Photo Credit: Danny Clinch

This morning, Bruce Springsteen took to his social channels to announce the imminent release of an eagerly anticipated archival collection. After first teasing a new offering yesterday with a mock-up form from his Thrill Hill Recording home studio marked with the phrase “What Was Lost Has Now Been Found” and the date April 3, Bruce confirmed today that Tracks II: The Lost Albums is finally arriving.

Springsteen’s update today came in the form of a short video backed by an unreleased instrumental track that sounds like a variation on the Wrecking Ball entry “Easy Money.” The linked website specifies a timeframe for the compiled recordings from 1983-2018. There’s not too much else to charge speculation here, but keen-eyed fans can note in the overlays what appears to be the original lyric sheet for “Delivery Man,” an outtake from 1983’s Born in the U.S.A, as well as a scrap of studio paperwork from the 1993 sessions for “Streets of Philadelphia.” 

Springsteen first opened up his archives in 1998 with Tracks, a celebrated four-disc collection of 66 unheard recordings from throughout his career. While he’s followed up on that impulse since with expanded reissues of Darkness on the Edge of Town, The River and more, he’s also kept stirring the pot for a follow-up to the revealing compilation. Word from the electrified rumor mill is that Tracks II may be even more comprehensive than its predecessor, with as many as seven discs.

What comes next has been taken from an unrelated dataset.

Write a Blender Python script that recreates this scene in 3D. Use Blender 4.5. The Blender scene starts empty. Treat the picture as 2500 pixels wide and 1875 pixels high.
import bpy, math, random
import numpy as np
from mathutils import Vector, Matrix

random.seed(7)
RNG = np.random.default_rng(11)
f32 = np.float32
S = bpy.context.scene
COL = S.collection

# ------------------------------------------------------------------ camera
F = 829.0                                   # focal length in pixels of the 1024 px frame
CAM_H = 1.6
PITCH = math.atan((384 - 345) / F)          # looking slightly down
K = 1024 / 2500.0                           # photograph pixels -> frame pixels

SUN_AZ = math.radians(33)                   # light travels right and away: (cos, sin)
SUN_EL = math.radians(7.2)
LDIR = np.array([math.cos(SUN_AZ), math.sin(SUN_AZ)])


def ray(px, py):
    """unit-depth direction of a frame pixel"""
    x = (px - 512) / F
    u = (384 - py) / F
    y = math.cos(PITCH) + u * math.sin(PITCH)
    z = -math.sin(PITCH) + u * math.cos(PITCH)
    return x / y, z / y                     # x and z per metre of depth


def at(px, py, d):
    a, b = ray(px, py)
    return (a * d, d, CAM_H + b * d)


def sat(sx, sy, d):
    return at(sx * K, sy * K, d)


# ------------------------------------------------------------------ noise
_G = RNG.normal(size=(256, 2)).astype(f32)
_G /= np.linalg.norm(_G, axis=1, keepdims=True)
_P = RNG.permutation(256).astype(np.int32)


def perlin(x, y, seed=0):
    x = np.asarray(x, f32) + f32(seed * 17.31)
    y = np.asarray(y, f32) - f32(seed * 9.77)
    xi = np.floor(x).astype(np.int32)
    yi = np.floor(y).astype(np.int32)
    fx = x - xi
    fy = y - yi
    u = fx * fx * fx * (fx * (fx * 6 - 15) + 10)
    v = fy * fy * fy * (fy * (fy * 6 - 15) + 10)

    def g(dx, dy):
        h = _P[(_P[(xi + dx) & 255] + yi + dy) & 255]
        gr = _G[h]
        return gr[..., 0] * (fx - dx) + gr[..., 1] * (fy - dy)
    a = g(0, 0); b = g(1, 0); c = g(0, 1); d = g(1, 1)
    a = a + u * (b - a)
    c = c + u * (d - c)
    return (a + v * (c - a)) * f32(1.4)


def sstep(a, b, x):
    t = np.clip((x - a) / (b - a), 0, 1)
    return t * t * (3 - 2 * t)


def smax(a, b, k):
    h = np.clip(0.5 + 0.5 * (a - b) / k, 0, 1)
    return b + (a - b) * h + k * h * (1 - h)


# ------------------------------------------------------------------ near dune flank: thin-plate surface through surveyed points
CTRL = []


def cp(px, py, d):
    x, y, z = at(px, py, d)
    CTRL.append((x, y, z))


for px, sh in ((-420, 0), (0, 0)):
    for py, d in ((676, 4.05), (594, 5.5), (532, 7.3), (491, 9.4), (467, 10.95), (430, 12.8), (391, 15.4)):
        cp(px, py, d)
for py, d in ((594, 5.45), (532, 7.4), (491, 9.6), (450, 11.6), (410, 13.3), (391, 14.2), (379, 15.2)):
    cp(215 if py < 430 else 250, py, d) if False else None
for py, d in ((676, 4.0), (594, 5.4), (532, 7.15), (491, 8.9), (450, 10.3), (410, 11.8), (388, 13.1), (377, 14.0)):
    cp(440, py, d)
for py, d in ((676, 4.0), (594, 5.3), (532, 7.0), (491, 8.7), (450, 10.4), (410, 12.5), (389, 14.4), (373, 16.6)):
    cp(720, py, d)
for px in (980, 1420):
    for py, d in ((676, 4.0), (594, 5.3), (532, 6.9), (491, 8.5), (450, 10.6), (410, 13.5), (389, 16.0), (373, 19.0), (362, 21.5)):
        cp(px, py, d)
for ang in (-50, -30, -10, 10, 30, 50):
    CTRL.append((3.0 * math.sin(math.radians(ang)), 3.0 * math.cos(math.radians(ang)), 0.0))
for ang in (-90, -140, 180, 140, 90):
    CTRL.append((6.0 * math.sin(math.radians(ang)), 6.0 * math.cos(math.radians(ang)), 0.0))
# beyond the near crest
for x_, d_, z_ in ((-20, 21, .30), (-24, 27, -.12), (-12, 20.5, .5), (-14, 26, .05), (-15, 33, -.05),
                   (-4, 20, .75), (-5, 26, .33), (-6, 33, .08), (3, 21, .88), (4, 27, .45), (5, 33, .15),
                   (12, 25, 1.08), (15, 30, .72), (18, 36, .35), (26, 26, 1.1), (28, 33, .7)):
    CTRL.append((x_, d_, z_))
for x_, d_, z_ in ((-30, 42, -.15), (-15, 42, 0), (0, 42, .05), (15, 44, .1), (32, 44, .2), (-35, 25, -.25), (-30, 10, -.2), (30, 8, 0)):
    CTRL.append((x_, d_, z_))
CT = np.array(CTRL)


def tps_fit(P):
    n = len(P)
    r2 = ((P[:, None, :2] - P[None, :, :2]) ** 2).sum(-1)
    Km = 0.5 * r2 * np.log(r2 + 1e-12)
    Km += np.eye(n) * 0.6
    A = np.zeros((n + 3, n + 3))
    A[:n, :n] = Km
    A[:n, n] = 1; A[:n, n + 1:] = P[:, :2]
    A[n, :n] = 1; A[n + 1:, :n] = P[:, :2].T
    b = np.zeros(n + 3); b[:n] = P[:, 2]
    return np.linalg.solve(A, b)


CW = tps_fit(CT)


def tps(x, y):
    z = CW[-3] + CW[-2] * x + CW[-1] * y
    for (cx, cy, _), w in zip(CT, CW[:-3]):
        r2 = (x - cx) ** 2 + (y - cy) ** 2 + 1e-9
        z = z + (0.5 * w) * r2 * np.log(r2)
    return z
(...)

“I have a box set of five unreleased albums that are basically post-1988,” Springsteen shared on his vault in a revealing comment to Rolling Stone in 2022. “People look at my work in the ’90s, and they go, ‘the ’90s wasn’t a great decade for Bruce. He was kind of doing this, and he wasn’t in the E Street Band.’ I actually made a lot of music during that period of time. I actually made albums. For one reason or another, the timing wasn’t right or whatever, I didn’t put them out.”